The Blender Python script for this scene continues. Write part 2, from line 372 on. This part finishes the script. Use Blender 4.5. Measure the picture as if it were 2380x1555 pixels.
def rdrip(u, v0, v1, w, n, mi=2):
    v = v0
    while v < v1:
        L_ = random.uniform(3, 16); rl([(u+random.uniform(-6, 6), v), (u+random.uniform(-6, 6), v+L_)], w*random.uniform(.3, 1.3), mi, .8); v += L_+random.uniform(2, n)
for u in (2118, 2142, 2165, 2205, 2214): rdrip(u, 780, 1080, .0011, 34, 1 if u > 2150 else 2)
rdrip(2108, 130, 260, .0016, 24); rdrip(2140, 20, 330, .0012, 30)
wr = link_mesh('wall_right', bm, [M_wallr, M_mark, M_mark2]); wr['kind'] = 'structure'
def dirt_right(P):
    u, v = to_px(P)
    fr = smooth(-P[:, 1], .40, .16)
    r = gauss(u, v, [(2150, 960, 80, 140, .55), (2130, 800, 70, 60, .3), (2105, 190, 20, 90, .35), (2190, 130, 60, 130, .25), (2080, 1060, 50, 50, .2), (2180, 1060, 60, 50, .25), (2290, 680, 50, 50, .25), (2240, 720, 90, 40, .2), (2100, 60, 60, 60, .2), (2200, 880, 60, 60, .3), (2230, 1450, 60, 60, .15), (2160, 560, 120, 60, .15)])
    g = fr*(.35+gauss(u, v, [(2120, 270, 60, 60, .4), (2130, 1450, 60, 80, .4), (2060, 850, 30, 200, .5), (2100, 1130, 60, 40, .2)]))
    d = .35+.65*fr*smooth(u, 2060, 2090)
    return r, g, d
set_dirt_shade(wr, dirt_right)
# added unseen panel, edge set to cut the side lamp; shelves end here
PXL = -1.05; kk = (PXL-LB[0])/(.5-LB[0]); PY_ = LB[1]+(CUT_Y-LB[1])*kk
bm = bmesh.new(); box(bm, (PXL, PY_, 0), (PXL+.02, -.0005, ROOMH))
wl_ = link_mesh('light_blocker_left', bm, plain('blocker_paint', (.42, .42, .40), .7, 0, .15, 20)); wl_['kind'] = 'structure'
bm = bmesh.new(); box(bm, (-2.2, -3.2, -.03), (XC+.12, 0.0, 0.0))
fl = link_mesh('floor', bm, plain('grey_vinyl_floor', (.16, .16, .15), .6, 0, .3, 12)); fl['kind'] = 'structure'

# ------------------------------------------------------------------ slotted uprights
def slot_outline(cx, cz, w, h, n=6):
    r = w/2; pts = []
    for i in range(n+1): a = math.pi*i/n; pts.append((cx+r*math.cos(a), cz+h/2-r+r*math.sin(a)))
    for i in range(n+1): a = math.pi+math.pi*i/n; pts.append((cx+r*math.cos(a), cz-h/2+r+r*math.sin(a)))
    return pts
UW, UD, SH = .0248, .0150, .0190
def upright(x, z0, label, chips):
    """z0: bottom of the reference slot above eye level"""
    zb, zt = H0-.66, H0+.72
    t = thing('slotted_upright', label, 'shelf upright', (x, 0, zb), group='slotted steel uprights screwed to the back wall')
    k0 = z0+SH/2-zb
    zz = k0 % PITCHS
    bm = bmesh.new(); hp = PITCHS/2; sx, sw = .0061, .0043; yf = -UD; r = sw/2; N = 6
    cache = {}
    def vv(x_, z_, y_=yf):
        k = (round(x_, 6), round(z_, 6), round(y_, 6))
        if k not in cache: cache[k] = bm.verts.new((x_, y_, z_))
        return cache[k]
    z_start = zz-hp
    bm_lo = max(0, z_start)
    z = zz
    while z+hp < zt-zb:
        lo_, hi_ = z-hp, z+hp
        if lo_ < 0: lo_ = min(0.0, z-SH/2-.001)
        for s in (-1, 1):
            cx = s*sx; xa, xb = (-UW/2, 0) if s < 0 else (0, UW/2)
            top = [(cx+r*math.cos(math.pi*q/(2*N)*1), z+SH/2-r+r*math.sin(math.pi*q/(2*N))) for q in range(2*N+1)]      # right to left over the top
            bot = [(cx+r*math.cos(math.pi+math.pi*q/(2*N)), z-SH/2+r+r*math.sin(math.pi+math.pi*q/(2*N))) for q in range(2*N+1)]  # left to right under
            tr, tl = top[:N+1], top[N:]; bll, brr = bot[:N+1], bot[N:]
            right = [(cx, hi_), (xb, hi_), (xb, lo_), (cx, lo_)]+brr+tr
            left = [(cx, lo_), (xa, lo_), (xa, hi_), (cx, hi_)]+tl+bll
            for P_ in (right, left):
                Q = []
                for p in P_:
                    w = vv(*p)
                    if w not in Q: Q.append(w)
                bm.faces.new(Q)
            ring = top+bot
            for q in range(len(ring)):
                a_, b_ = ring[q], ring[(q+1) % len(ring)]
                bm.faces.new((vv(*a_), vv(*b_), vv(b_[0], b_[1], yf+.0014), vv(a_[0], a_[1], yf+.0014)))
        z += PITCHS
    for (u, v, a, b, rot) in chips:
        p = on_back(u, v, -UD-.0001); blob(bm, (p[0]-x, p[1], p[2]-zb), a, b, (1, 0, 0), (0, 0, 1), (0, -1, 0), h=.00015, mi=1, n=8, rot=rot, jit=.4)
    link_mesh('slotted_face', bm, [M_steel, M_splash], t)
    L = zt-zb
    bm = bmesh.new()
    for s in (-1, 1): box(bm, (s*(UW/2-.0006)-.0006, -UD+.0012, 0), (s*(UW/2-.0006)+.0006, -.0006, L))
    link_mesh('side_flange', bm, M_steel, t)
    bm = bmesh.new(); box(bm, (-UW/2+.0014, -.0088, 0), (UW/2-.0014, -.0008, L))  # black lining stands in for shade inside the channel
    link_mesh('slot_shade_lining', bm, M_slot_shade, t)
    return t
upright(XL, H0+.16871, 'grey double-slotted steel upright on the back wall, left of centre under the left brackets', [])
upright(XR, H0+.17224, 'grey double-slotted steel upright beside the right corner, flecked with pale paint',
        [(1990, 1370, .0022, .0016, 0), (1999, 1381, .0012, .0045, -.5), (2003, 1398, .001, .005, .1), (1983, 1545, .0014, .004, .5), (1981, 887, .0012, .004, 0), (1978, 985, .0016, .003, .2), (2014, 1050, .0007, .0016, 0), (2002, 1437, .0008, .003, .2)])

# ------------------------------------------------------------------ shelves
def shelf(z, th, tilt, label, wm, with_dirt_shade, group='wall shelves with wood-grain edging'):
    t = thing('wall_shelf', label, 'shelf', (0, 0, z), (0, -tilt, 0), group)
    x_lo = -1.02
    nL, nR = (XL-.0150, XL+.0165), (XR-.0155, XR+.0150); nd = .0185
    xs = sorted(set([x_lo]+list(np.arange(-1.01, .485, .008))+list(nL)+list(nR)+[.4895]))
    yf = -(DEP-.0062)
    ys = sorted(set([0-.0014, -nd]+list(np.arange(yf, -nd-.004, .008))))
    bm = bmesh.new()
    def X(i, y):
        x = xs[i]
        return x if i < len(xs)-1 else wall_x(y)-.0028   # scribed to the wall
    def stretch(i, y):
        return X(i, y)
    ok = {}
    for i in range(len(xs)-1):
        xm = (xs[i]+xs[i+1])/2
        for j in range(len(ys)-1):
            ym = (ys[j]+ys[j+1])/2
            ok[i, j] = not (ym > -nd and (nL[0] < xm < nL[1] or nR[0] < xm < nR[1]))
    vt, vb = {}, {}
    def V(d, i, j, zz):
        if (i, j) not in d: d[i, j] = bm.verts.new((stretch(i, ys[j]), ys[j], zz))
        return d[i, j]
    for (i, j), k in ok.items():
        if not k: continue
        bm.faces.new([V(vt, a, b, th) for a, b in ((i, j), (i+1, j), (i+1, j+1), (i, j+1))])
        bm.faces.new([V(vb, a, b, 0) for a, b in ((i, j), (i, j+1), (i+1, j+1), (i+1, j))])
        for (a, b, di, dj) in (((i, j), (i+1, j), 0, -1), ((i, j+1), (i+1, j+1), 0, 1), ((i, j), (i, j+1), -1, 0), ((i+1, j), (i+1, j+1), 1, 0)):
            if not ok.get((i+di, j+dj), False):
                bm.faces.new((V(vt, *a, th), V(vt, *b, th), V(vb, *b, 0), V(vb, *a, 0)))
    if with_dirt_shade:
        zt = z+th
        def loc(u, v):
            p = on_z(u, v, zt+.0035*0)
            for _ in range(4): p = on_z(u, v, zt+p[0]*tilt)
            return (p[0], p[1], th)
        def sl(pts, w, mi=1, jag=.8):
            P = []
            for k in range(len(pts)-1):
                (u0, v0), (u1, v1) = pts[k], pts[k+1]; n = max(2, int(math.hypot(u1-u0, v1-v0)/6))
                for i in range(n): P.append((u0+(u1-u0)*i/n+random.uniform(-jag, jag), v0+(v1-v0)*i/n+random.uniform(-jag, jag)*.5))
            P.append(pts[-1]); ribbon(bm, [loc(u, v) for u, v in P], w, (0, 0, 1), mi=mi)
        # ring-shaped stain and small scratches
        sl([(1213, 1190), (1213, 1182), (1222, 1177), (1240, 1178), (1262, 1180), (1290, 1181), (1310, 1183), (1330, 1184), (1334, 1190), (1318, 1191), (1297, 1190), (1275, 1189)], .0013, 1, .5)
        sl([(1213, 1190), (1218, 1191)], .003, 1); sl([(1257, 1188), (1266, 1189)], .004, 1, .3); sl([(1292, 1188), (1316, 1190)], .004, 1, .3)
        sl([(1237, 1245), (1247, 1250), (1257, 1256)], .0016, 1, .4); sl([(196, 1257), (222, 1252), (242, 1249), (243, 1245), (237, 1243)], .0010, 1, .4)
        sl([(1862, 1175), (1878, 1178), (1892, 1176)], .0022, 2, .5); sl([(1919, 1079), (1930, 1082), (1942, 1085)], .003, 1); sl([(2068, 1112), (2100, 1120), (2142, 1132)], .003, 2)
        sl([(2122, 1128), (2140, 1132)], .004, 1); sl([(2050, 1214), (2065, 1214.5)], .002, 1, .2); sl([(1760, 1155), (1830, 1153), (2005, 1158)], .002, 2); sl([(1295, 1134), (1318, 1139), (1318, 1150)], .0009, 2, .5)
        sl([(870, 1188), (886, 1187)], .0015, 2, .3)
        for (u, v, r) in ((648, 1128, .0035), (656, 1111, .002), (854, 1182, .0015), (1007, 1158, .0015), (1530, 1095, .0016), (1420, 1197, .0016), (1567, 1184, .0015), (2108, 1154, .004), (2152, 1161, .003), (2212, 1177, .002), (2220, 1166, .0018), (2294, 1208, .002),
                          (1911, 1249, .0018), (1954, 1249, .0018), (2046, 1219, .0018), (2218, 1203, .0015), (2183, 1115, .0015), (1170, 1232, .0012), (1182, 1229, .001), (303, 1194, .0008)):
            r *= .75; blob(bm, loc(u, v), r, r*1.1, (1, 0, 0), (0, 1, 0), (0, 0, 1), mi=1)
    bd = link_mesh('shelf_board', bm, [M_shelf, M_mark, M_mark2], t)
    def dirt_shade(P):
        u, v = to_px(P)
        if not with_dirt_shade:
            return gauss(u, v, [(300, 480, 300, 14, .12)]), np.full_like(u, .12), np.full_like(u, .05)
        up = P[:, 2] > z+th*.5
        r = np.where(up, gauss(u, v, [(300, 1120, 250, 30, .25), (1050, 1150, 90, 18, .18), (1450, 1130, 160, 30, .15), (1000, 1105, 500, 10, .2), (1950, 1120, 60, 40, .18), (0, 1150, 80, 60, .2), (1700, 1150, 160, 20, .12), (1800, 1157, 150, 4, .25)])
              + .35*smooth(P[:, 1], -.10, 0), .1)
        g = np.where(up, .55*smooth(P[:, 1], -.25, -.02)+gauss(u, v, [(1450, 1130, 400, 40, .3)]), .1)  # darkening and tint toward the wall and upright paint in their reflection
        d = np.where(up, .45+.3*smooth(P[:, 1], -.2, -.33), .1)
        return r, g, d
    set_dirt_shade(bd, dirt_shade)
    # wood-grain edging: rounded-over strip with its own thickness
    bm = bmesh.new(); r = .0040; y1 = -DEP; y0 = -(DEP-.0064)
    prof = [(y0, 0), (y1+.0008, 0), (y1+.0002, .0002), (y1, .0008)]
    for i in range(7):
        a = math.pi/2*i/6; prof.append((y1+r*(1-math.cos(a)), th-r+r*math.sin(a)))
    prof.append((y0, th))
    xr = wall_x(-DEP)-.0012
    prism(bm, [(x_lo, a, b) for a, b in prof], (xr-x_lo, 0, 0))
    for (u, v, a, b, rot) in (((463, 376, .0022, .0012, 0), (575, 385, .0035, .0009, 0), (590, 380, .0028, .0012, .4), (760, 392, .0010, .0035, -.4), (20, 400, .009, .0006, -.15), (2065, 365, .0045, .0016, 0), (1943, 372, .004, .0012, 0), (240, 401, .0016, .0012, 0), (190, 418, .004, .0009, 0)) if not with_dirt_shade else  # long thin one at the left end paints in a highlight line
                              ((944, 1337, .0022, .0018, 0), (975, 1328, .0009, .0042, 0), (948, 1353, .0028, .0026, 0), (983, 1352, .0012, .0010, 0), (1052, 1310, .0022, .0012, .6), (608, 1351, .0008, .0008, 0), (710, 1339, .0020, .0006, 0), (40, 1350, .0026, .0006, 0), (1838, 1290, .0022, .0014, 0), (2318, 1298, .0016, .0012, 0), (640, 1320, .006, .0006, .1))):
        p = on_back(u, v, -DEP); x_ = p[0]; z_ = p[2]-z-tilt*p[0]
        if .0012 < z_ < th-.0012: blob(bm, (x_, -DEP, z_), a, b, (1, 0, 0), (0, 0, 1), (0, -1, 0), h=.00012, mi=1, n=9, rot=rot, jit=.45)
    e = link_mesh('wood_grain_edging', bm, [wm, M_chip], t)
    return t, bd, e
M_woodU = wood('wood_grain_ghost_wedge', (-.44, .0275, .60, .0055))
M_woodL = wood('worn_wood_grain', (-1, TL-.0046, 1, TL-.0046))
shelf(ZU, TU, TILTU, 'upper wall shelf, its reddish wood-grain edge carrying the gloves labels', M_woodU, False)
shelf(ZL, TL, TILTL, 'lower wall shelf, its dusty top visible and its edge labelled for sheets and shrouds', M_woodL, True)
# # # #
• **Objective**:
Output nothing except the lines from the line with "link_mesh('side_flange', bm, M_steel, t)" through the line with "(UW/2-.0014, -.0008, L))", copied exactly, end lines included.

• **Answer for the task**:
    link_mesh('side_flange', bm, M_steel, t)
    bm = bmesh.new(); box(bm, (-UW/2+.0014, -.0088, 0), (UW/2-.0014, -.0008, L))  # black lining stands in for shade inside the channel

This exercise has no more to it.